If the center of a finite group is trivial, are there two elements whose centralizers intersect trivially?

I believe that you can construct examples with arbitrary $k = k(G) > 1$ as follows.

Let $G$ be a semidirect product of an elementary abelian group $N$ of order $3^{2^k-1}$ with an elementary abelian $2$-group $H$ of order $2^k$, with action defined as follows.

There are $2^k-1$ subgroups of $H$ of order $2^{k-1}$, and each of the $2^k-1$ direct factors of $N$ is normalized by $H$, and centralized by one of these subgroups of $H$ of order $2^{k-1}$, where each factor has a different centralizer in $H$.

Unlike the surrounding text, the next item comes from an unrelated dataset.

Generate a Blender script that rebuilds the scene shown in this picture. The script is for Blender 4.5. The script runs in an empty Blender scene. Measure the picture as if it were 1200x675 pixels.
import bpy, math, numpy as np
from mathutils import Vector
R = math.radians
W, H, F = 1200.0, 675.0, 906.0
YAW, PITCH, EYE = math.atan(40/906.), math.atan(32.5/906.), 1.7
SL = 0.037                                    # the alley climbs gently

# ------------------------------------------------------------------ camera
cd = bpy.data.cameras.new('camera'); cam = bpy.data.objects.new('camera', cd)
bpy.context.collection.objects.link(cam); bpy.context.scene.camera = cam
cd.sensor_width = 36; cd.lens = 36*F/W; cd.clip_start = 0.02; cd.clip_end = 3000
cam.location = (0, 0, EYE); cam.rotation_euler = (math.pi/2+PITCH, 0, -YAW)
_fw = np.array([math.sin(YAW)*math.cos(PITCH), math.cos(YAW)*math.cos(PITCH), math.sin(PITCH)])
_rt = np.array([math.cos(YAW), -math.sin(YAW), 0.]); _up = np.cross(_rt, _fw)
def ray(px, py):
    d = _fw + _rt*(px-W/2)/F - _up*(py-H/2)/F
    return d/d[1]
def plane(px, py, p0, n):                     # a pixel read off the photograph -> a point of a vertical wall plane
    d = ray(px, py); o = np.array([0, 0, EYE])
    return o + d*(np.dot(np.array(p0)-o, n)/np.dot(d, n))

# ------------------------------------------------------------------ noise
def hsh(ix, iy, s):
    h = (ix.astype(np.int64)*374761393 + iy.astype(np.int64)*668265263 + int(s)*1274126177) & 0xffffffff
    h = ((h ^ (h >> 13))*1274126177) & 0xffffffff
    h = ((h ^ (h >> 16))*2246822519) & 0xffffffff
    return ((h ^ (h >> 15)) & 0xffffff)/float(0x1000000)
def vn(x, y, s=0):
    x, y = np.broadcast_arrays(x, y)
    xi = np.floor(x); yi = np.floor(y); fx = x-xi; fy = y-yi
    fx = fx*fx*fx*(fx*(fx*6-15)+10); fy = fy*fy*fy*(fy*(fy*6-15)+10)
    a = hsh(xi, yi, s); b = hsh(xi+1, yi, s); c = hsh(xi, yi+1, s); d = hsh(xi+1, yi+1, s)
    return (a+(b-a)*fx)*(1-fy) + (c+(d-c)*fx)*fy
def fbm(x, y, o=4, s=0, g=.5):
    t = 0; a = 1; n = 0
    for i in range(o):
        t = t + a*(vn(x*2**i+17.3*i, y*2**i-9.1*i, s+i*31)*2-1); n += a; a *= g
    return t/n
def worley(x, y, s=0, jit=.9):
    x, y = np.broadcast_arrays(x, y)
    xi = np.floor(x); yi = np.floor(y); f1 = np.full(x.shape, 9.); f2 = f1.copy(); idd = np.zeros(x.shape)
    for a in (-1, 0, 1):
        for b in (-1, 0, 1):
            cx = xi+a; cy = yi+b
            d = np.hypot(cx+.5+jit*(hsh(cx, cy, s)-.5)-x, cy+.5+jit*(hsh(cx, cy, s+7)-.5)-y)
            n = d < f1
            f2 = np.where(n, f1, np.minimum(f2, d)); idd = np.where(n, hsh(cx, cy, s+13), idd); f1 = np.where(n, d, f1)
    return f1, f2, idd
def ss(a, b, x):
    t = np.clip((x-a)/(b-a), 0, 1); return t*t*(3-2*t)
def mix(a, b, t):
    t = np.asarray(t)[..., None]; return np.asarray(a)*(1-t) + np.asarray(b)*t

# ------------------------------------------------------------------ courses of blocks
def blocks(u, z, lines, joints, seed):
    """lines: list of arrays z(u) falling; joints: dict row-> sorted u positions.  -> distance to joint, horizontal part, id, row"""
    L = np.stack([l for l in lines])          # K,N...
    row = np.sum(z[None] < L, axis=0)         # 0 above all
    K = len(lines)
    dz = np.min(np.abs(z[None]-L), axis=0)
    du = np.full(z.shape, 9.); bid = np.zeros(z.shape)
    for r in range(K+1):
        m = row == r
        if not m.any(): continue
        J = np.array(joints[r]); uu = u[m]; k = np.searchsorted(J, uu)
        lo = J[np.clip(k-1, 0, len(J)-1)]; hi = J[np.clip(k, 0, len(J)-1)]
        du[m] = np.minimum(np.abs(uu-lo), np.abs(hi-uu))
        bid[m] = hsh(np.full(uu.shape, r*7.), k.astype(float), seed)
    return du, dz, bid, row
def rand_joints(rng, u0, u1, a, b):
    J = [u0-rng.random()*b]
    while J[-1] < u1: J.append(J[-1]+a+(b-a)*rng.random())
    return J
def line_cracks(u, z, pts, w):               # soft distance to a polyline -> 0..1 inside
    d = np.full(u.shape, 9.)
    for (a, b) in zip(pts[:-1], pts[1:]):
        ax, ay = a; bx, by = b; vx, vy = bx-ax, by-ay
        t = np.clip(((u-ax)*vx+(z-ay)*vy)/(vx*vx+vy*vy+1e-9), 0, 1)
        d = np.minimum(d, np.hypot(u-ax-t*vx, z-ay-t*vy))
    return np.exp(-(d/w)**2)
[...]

Then any subset of $G$ of order less than $k$ centralizes at least one of these direct factors of $N$.

To see that $k(G)=k$, let $H = \langle x_1,x_2,\ldots,x_k \rangle$, choose $y_1,y_2,\ldots,y_k \in N$ such that $[y_i,x_i] \ne 1$, but $[y_i,x_j]=1$ whenever $i \ne j$, and let $S = \langle x_1y_2,x_2y_3,\ldots x_ky_1 \rangle$. So the generators of $S$ all have order $6$, and since $x_1$ and $y_2$ are both powers of $x_1y_2$, etc, we have $H < S$ and also $y_i \in S$ for $1 \le i \le k$. Now $C_G(H) = H$ and $C_H(\langle y_1,y_2,\ldots,y_k \rangle) = \cap_{i=1}^k C_H(y_i) =1$, so we have $C_G(S)=1$.

Note that $G$ is a subgroup of the direct product of $3^{2^k-1}$ copies of the dihedral group of order $6$.

Here's another family of examples with arbitrary large $k$, more based on linear algebra. Fix any odd prime $p$. Consider the group $G_{p,s}$ of square matrices of size $s+2$ over the field $F=\mathbf{Z}/p\mathbf{Z}$ of the form $$m^\pm(u,v,z)=\begin{pmatrix}\pm 1 & ^tu & z\\ 0 & I_s & v\\ 0 & 0 & 1\end{pmatrix};$$ with $u,v\in F^s$ and $z\in F$. Its order is $2p^{2s+1}$. Its center is trivial (the center of the subgroup of index 2 is reduced to the cyclic group of elements $m^+(0,0,*)$.

For any $s-1$ elements in $G_{p,s}$. Then they are contained, for some hyperplane $H$ of $F^s$, in the subgroup $\Gamma$ consisting of those $m^\pm(u,v,z)$ with $u\in H$. Then there exists $w\in F^p\smallsetminus\{0\}$ such that $^tuw=0$ for all $u\in H$. Then $m^+(0,w,0)$ belongs to the centralizer of $\Gamma$. Hence $k(G_{p,s})\ge s$ (actually $\le s+1$).

The finite group $G=$ SmallGroup(486,176) in GAP or Magma notation has $k(G)=3$.